Items from a dataset:
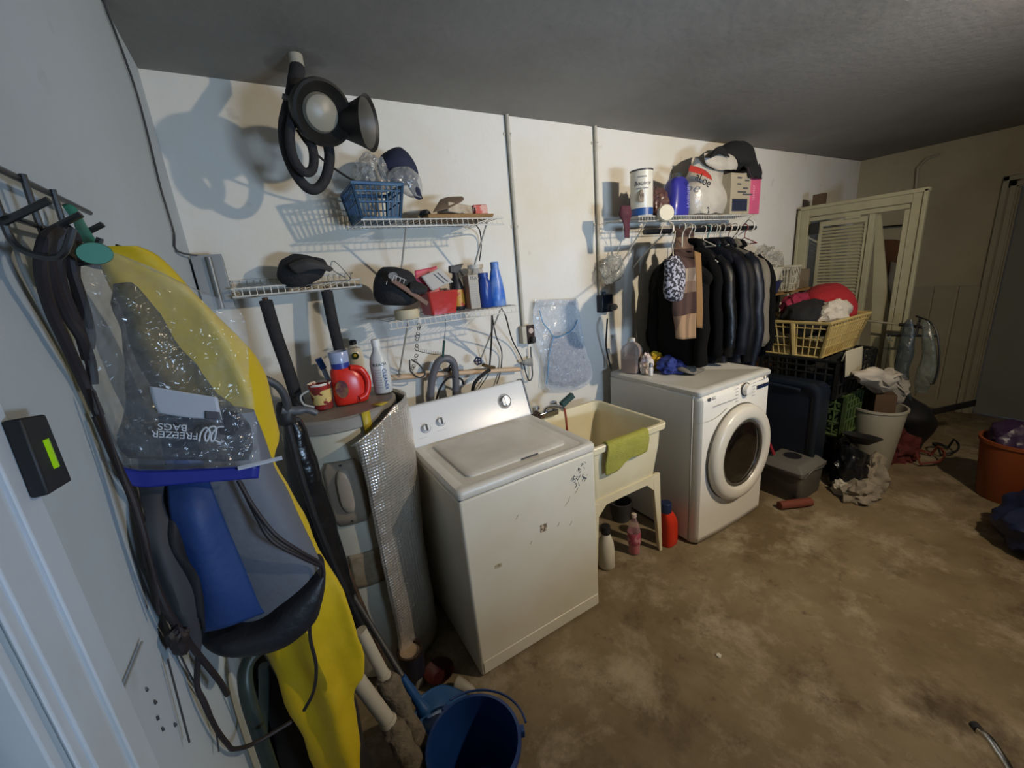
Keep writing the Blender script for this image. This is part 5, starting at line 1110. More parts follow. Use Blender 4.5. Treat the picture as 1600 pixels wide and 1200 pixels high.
# white bin
b = V((4.02, -.99, 0))
wbn = thing('waste_bin', 'tall tapered white bin stuffed with a brown box and white cloth', 'bin', b)
build('bin_body', MB().lathe([(.11, 0), (.115, .01), (.162, .47), (.17, .475), (.17, .492), (.158, .492), (.108, .015)], b, 40), M('white bin plastic', '9a9688', .45), wbn)
tag(build('brown_box', MB().box(b+V((-.02, -.02, .49)), (.17, .12, .24), Matrix.Rotation(.5, 3, 'Z')), M('dark cardboard', '4a3522', .8), bevel=.004), 'dark brown box standing in the white bin under the white cloth', 'box')
wc = bodyp([(1356, 1388, 577, .06), (1345, 1404, 585, .12), (1346, 1414, 596, .15), (1368, 1414, 610, .13), (1384, 1406, 630, .08), (1388, 1400, 642, .03)], -1.0); wob(wc, .05, 8); wob(wc, .025, 21)
tag(build('white_cloth', wc, M('dirty white cloth', 'a59d90', .9, bump=.3, bscale=30)), 'dirty white cloth heaped over the brown box in the white bin', 'cloth')
# hedge trimmer and cords beyond the bin
bl = thing('hedge_trimmer', 'black power tool with a long flat bar pointing right beyond the white bin', 'power tool', (4.6, -1.1, .1))
mb = body([(V((4.30, -.98, .50)), V((4.42, -1.04, .50)), .10), (V((4.32, -1.0, .40)), V((4.54, -1.1, .40)), .14), (V((4.33, -1.0, .30)), V((4.62, -1.15, .30)), .18), (V((4.40, -1.0, .20)), V((4.66, -1.16, .2)), .16), (V((4.5, -1.02, .05)), V((4.66, -1.12, .05)), .12), (V((4.5, -1.02, .0)), V((4.64, -1.12, .0)), .1)]); wob(mb, .02, 8); build('motor_housing', mb, m_blk, bl)
a_, b_ = V((4.55, -1.10, .31)), V((5.02, -1.30, .35)); 
bar = MB().box((a_+b_)/2, ((b_-a_).length, .015, .055), Matrix.Rotation(math.atan2(b_.y-a_.y, b_.x-a_.x), 3, 'Z') @ Matrix.Rotation(-.07, 3, 'Y')); build('flat_bar', bar, m_blk, bl, bevel=.006)
m_oc = M('dull orange cord', '6a3020', .6)
for i, (cx_, cy_, r_, lab) in enumerate(((4.36, -1.22, .13, 'coil of dull orange cord on the floor beyond the white bin'), (4.62, -1.26, .10, 'smaller coil of dark cord on the floor under the black bar'))):
    pts = [V((cx_+r_*math.cos(a*.7)*(1+.12*math.sin(a*2.1)), cy_+r_*.7*math.sin(a*.7), .012+.010*(k % 9)+.02*abs(math.sin(a)))) for k, a in enumerate([j*.5 for j in range(60)])]
    tag(build('extension_cord', MB().tube(pts, .006, 6), (m_oc, m_blk)[i]), lab, 'cord')
tag(build('red_cloth', lump(V((4.30, -1.05, 0)), (.30, .24, .22), 61., .4, 2.3), M('dark red cloth', '4f1714', .9)), 'dark red cloth heap behind the white bin', 'cloth')
tag(build('dark_boxes', MB().ab((4.35, -.80, 0), (4.75, -.50, .38)), M('dark box', '1f1b17', .8), bevel=.006), 'dark box standing behind the white bin', 'box')

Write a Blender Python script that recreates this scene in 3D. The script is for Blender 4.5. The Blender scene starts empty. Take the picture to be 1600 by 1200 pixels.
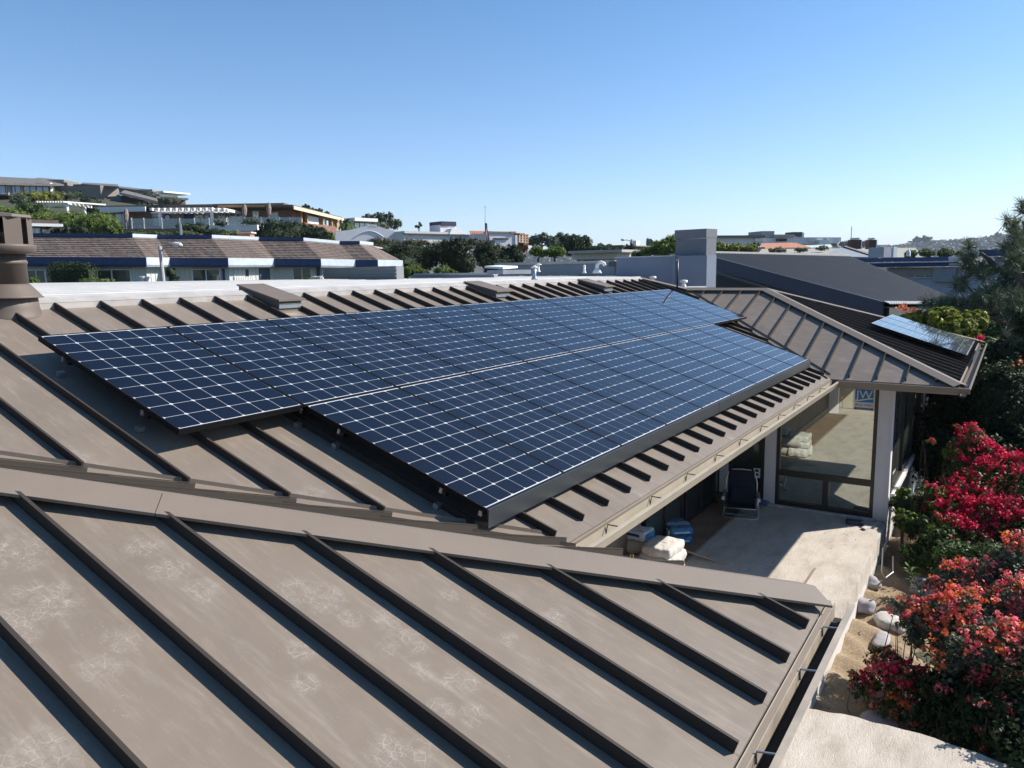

- Your task
Leave out the pictures and transcribe everything else exactly.

- Answer to the problem
Keep writing the Blender script for this image. This is part 5, starting at line 1110. More parts follow. Use Blender 4.5. Treat the picture as 1600 pixels wide and 1200 pixels high.
# white bin
b = V((4.02, -.99, 0))
wbn = thing('waste_bin', 'tall tapered white bin stuffed with a brown box and white cloth', 'bin', b)
build('bin_body', MB().lathe([(.11, 0), (.115, .01), (.162, .47), (.17, .475), (.17, .492), (.158, .492), (.108, .015)], b, 40), M('white bin plastic', '9a9688', .45), wbn)
tag(build('brown_box', MB().box(b+V((-.02, -.02, .49)), (.17, .12, .24), Matrix.Rotation(.5, 3, 'Z')), M('dark cardboard', '4a3522', .8), bevel=.004), 'dark brown box standing in the white bin under the white cloth', 'box')
wc = bodyp([(1356, 1388, 577, .06), (1345, 1404, 585, .12), (1346, 1414, 596, .15), (1368, 1414, 610, .13), (1384, 1406, 630, .08), (1388, 1400, 642, .03)], -1.0); wob(wc, .05, 8); wob(wc, .025, 21)
tag(build('white_cloth', wc, M('dirty white cloth', 'a59d90', .9, bump=.3, bscale=30)), 'dirty white cloth heaped over the brown box in the white bin', 'cloth')
# hedge trimmer and cords beyond the bin
bl = thing('hedge_trimmer', 'black power tool with a long flat bar pointing right beyond the white bin', 'power tool', (4.6, -1.1, .1))
mb = body([(V((4.30, -.98, .50)), V((4.42, -1.04, .50)), .10), (V((4.32, -1.0, .40)), V((4.54, -1.1, .40)), .14), (V((4.33, -1.0, .30)), V((4.62, -1.15, .30)), .18), (V((4.40, -1.0, .20)), V((4.66, -1.16, .2)), .16), (V((4.5, -1.02, .05)), V((4.66, -1.12, .05)), .12), (V((4.5, -1.02, .0)), V((4.64, -1.12, .0)), .1)]); wob(mb, .02, 8); build('motor_housing', mb, m_blk, bl)
a_, b_ = V((4.55, -1.10, .31)), V((5.02, -1.30, .35)); 
bar = MB().box((a_+b_)/2, ((b_-a_).length, .015, .055), Matrix.Rotation(math.atan2(b_.y-a_.y, b_.x-a_.x), 3, 'Z') @ Matrix.Rotation(-.07, 3, 'Y')); build('flat_bar', bar, m_blk, bl, bevel=.006)
m_oc = M('dull orange cord', '6a3020', .6)
for i, (cx_, cy_, r_, lab) in enumerate(((4.36, -1.22, .13, 'coil of dull orange cord on the floor beyond the white bin'), (4.62, -1.26, .10, 'smaller coil of dark cord on the floor under the black bar'))):
    pts = [V((cx_+r_*math.cos(a*.7)*(1+.12*math.sin(a*2.1)), cy_+r_*.7*math.sin(a*.7), .012+.010*(k % 9)+.02*abs(math.sin(a)))) for k, a in enumerate([j*.5 for j in range(60)])]
    tag(build('extension_cord', MB().tube(pts, .006, 6), (m_oc, m_blk)[i]), lab, 'cord')
tag(build('red_cloth', lump(V((4.30, -1.05, 0)), (.30, .24, .22), 61., .4, 2.3), M('dark red cloth', '4f1714', .9)), 'dark red cloth heap behind the white bin', 'cloth')
tag(build('dark_boxes', MB().ab((4.35, -.80, 0), (4.75, -.50, .38)), M('dark box', '1f1b17', .8), bevel=.006), 'dark box standing behind the white bin', 'box')

Write a Blender Python script that recreates this scene in 3D. The script is for Blender 4.5. The Blender scene starts empty. Take the picture to be 1600 by 1200 pixels.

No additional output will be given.